B. Une géopolitique interne compliquée

Les inégalités sociales restent considérables et s’expriment dans l’espace à toutes les échelles. Y’a aussi des écarts de richesse. Les progrès socio-économiques n’ont pas permis de réduire la violence et le poids de l’économie des trafics de la drogue, des migrations ou des armes. L’Amérique latine a été traversée tout au long de son histoire par l’affirmation de la nécessité de l’intégration. Il en résulte une multiplicité d’organismes mais les résultats concrets sont restés limités. Les États ne souhaitent pas déléguer leurs prérogatives à des institutions supranationales.

C. Une géopolitique externe entre coopérations et tensions

La géopolitique externe de l’Amérique latine est avant tout interne au continent américain et souvent liée aux relations avec les pays anglo-saxons. Les États se sont créés différemment au nord et au sud du continent : alors que les États-Unis obtiennent l’indépendance en 1783 et le Canada en 1867, l’Amérique latine connaît une succession de coups d’État, de révolutions et de guerres interétatiques jusque dans les années 1980-1990 + construction des identités nationales difficile, longue et inachevée. Pour faire face à ce fractionnement initial du continent, des unions régionales se multiplient depuis les années 1960. Le MERCOSUR, intégration autour d’un rejet de l’ingérence étatsunienne, se fait au profit des pays les plus puissants et aboutit à des recompositions territoriales majeures.

4. Des Amériques latines

Le Mexique a une situation différente entre Nord et Sud. Il est branché sur l’économie des États-Unis et sa croissance des régions frontalières et des métropoles a ainsi été très importante depuis 20 ans alors que ses régions tropicales demeurent dans une situation de dépendance. Le Mexique a connu une forte augmentation de la violence, liée à l’importance prise par les cartels. L’Amérique centrale sort progressivement du chaos et commence à se restructurer à travers la mise en œuvre d’infrastructures de transport et de partenariats, mais elle reste encore dans une situation de périphérie dominée. L’Amérique du Sud a retrouvé depuis 20 ans la voie d’une certaine intégration et a bénéficié de l’augmentation du cours des matières premières. Le Brésil s’y affirme comme la puissance dominante incontestable. La reprimarisation des économies s’y traduit par une progression des activités agricoles et minières, tandis que les métropoles ont un rôle de plus en plus moteur.

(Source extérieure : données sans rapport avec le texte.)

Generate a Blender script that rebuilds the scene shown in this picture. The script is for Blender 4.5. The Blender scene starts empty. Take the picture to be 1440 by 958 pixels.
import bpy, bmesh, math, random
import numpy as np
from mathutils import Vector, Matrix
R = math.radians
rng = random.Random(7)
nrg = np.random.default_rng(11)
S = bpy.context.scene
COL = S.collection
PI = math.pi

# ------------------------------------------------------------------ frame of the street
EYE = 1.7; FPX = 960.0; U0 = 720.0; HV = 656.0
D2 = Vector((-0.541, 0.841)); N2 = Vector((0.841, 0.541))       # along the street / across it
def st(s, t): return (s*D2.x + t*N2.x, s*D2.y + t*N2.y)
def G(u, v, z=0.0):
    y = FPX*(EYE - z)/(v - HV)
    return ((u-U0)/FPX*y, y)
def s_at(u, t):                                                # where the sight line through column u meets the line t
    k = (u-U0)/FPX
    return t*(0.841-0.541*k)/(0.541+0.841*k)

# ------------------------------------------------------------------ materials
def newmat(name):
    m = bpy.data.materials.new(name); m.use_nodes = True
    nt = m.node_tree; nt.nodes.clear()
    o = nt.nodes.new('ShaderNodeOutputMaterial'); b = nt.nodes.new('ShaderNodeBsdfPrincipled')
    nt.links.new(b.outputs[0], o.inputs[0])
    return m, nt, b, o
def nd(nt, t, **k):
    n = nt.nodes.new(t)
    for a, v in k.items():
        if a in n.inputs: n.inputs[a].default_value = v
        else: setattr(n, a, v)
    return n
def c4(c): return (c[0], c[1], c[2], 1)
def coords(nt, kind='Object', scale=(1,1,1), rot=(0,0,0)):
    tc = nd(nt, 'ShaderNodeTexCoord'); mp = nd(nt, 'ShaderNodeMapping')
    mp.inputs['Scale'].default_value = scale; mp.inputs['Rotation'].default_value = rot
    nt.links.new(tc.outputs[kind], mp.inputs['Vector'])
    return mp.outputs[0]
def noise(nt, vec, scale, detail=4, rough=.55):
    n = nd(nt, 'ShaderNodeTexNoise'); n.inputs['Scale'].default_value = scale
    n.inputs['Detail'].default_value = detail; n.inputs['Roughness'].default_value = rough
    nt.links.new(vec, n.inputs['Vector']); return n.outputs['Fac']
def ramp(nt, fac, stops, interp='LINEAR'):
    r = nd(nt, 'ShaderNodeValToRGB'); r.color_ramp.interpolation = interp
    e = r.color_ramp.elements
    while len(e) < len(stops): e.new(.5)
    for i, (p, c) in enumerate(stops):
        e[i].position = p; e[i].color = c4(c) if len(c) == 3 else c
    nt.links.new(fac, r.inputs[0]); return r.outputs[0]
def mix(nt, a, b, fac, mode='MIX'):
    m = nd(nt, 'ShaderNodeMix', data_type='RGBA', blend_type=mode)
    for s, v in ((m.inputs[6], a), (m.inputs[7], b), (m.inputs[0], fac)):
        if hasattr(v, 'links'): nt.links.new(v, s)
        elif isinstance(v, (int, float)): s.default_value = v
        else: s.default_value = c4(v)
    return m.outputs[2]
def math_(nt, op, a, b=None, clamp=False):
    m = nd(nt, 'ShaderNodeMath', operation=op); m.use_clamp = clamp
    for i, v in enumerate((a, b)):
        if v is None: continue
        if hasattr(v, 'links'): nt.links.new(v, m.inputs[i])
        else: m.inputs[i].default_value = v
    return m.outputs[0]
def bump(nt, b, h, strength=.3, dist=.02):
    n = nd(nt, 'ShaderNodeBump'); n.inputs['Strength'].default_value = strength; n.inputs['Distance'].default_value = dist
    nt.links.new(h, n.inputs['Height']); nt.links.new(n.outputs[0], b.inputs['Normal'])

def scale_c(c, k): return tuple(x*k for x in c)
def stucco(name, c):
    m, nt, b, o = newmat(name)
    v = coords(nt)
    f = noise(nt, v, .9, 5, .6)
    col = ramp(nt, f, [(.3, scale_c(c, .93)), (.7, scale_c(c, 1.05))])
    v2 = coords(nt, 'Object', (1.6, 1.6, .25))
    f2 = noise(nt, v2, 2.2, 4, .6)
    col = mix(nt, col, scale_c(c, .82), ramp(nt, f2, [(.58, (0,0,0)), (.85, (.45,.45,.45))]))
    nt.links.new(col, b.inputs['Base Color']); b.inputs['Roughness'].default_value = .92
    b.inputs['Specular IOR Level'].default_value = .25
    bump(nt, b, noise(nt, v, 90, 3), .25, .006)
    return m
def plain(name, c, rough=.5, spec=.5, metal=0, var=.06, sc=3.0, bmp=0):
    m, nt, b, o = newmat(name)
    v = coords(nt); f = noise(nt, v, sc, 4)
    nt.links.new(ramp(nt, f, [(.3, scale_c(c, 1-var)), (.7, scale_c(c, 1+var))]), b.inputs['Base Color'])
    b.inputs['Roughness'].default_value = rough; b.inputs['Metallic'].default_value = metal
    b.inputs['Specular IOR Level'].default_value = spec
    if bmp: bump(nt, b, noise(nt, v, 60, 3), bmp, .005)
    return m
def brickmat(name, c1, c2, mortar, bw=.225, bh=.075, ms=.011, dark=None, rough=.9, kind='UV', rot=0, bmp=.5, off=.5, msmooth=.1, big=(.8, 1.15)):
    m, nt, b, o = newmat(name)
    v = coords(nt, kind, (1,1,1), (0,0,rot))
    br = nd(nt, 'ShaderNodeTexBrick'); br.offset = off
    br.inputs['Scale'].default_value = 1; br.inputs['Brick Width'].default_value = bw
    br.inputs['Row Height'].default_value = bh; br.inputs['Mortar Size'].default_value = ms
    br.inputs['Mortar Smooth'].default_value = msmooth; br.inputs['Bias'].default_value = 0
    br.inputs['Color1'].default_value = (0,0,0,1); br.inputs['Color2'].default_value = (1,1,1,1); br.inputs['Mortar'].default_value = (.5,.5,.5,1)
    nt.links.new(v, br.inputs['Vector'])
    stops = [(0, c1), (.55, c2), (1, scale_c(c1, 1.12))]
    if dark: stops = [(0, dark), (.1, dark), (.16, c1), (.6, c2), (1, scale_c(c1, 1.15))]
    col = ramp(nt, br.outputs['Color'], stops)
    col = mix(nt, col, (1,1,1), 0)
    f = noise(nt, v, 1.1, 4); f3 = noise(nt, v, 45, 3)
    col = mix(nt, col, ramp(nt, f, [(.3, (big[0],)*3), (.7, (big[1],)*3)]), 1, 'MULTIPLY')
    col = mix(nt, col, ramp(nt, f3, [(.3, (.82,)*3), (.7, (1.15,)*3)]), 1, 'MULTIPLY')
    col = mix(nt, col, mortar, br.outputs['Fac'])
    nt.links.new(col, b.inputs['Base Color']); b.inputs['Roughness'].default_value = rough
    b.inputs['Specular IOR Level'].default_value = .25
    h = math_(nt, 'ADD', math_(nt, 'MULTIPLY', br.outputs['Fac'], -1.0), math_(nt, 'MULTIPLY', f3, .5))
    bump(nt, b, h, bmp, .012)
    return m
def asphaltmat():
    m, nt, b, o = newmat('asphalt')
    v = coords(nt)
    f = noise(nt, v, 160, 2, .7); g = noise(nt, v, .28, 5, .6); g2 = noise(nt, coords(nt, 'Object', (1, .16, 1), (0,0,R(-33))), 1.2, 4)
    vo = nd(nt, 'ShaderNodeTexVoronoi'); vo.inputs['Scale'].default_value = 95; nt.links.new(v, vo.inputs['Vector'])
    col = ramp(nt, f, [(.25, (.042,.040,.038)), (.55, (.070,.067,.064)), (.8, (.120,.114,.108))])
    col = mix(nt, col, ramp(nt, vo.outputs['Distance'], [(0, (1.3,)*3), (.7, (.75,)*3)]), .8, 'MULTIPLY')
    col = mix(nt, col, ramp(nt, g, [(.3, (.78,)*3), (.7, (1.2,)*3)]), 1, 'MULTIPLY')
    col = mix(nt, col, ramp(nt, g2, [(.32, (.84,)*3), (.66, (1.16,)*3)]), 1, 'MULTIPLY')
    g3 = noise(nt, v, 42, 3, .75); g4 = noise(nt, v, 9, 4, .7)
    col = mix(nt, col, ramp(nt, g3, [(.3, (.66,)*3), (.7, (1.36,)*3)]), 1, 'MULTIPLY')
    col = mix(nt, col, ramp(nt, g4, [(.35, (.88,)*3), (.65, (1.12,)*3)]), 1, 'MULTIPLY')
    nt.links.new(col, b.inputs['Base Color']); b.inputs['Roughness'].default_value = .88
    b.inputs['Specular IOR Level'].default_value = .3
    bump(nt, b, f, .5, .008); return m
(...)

5. Enjeux épistémologiques de la question de programme

« L’invention » de l’Amérique latine est européenne et date du XIXème siècle, au moment où les États-Unis s’affirment en tant que puissance majeure.
A la fin du XIXème siècle, Élisée Reclus, dans sa Nouvelle Géographie universelle, sépare « l’Amérique du Sud » des « Indes occidentales ». Quelques années plus tard, quand Paul Vidal de la Blache et Lucien Gallois conçoivent leur propre Géographie universelle, le même découpage est suivi : il y a un volume « Amérique du Sud » (1927) et un volume « Mexique, Amérique centrale » (1928)
Dans son essai (L’Amérique latine, A. Colin) de 1934, André Siegfried développe le concept d’une Amérique en quelque sorte unifiée, mais les géographes français ne retiennent pas cette vision.
La première étude géographique qui prend l’ensemble est celle de Preston James (1899-1966), intitulée Latin America et parue en 1942. A partir de ce moment sont fondés aux États-Unis différents départements universitaires dédiés à l’ Amérique latine. La France crée l’institut français d’Amérique latine à Mexico et la Maison de l’Amérique latine à Paris.
Dans ce contexte, Roger Brunet lance dans les années 1980 un nouveau projet de Géographie universelle, dont un volume publié en 1991 est consacré à l’Amérique latine.